Le troisième type d’inconvénient est celui des coûts de développement. Les modèles de microsimulation requièrent des données de grande qualité, longitudinales et parfois d’un type très particulier, dont l’acquisition et la compilation est coûteuse. Il convient de souligner qu’il ne s’agit pas de coûts explicites associés à la microsimulation proprement dite, mais du prix à payer pour la recherche longitudinale en général et l’élaboration de politiques fondées sur des faits en particulier.
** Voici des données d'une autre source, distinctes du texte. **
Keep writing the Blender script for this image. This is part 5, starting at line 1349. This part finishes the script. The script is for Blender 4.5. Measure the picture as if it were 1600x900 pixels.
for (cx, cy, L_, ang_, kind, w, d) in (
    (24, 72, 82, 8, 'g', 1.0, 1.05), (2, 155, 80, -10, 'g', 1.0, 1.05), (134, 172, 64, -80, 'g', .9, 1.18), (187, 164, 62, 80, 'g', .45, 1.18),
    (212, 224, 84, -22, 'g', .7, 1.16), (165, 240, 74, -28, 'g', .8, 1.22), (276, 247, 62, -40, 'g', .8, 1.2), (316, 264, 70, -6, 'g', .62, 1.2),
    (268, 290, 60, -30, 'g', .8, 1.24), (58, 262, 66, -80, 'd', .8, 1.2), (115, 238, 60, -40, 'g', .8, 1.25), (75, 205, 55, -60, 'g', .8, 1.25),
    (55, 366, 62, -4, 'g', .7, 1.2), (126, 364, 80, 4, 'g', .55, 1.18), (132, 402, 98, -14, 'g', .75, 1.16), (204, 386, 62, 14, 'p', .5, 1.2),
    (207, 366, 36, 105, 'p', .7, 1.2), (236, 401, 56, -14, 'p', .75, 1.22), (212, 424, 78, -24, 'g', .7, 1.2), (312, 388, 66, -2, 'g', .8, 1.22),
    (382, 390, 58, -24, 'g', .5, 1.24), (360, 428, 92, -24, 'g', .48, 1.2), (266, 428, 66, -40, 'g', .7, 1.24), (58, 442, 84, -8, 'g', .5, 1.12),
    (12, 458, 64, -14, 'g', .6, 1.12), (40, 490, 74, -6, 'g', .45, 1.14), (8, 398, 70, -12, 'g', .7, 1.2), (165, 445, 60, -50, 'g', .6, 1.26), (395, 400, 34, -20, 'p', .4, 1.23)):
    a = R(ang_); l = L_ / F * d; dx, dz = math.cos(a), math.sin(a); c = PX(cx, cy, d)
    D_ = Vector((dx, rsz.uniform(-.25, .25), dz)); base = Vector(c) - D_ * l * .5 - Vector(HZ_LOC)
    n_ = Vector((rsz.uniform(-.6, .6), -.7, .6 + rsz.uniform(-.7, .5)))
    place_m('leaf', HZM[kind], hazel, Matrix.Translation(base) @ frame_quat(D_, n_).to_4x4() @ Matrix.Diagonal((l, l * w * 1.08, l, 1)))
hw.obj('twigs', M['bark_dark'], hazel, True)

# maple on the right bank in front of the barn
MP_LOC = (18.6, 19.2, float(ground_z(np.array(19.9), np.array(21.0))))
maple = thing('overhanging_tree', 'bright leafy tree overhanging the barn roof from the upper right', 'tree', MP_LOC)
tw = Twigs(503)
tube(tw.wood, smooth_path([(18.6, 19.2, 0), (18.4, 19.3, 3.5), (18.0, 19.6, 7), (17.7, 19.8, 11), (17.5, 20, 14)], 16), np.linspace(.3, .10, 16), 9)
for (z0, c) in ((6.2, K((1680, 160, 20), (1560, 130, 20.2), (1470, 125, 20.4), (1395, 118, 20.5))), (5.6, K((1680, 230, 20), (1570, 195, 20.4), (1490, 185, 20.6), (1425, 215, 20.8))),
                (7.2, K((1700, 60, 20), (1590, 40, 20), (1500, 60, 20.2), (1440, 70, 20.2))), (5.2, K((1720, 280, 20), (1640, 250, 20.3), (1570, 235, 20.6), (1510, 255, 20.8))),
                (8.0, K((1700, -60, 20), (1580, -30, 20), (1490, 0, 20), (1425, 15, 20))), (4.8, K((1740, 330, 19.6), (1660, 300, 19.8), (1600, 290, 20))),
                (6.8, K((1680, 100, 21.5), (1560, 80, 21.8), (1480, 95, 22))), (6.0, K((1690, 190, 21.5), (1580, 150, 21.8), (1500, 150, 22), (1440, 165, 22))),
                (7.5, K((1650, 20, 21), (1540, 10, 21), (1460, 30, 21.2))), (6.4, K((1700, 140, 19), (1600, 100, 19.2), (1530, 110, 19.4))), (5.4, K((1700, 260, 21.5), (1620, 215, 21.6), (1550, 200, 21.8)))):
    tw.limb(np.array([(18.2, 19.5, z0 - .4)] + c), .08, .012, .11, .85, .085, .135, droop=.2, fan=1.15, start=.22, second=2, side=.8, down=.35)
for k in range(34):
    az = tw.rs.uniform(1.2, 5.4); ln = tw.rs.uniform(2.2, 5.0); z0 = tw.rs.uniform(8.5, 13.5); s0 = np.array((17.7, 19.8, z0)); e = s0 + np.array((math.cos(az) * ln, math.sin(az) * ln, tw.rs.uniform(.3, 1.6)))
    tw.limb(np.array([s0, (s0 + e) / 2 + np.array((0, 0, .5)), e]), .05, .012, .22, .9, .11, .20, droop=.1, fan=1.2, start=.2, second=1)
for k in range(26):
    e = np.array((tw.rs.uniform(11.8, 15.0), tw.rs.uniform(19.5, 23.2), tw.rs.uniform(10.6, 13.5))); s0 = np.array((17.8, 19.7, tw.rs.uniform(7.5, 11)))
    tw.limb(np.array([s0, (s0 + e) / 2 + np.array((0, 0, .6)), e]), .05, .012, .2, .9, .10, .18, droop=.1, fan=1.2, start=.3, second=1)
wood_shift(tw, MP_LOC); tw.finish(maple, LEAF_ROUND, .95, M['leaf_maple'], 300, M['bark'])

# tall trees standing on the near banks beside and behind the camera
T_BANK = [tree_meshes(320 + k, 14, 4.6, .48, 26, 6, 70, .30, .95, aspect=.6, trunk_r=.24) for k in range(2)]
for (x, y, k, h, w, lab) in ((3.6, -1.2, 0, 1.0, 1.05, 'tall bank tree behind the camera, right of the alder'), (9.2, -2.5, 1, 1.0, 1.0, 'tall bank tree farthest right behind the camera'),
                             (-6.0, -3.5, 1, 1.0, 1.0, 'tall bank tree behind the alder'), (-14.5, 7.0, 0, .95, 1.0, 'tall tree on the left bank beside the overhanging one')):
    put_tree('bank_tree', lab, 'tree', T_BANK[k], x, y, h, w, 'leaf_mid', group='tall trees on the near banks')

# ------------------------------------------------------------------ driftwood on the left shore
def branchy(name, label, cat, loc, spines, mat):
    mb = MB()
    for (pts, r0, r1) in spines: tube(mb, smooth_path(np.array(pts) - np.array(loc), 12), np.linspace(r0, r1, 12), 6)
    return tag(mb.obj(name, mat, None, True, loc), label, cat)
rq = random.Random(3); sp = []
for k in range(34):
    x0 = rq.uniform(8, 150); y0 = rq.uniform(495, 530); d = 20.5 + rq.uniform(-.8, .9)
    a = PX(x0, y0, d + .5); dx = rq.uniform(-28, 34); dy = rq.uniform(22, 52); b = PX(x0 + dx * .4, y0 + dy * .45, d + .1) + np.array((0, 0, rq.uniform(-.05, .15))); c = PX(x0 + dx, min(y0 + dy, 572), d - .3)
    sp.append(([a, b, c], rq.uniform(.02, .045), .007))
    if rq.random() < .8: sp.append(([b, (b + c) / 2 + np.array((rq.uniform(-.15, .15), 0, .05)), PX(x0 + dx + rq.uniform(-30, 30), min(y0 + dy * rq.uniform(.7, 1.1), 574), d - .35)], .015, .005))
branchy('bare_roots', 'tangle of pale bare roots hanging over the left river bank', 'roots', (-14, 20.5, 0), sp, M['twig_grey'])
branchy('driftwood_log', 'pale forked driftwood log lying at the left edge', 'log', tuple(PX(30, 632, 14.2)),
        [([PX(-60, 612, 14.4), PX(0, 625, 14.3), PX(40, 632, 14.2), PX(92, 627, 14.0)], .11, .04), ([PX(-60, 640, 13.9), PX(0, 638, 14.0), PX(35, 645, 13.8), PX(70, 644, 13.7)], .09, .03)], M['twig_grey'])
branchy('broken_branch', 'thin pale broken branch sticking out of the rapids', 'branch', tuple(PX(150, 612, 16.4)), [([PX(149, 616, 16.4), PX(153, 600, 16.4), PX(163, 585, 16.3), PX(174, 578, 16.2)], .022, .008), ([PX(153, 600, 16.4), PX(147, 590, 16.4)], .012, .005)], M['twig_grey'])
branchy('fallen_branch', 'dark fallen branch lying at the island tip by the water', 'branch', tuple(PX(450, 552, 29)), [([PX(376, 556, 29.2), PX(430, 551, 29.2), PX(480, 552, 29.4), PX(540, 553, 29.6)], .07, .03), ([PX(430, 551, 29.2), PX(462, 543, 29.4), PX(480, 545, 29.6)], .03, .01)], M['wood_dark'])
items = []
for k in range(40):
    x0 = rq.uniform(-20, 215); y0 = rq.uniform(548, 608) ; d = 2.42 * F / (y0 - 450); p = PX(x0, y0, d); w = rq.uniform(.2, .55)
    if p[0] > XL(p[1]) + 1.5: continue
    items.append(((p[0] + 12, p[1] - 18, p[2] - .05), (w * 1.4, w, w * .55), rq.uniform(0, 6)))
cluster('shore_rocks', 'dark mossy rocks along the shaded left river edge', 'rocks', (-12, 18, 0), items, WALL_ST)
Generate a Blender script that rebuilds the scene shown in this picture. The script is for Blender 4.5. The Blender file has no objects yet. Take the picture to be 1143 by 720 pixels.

Habituellement, les modèles de microsimulation demandent aussi de gros investissements en ressources humaines et en matériel. Cependant, il faut s’attendre à ce que ces coûts continuent à diminuer, à mesure que le prix du matériel baisse et que des langages informatiques plus puissants et plus efficaces deviennent disponibles. Malgré tout, aux yeux de nombreux chercheurs, les obstacles à l’entrée sont élevés. Si nombre d’entre eux reconnaissent le potentiel de la microsimulation, ils restent sceptiques quant à la possibilité d’appliquer ses techniques dans le cadre de petits projets de recherche. Nous espérons que l’accès au langage Modgen réduit cet obstacle perçu et rend la microsimulation plus accessible au monde de la recherche. Au cours des deux dernières années, divers modèles de microsimulation à une plus petite échelle ont été développés dans le cadre de projets de doctorat ou d’études particulières. Modgen peut à la fois accélérer la programmation de petites applications et offrir une plateforme de modélisation éprouvée et à jour pour les modèles à grande échelle, tels que les modèles LifePaths et Pohem de Statistique Canada.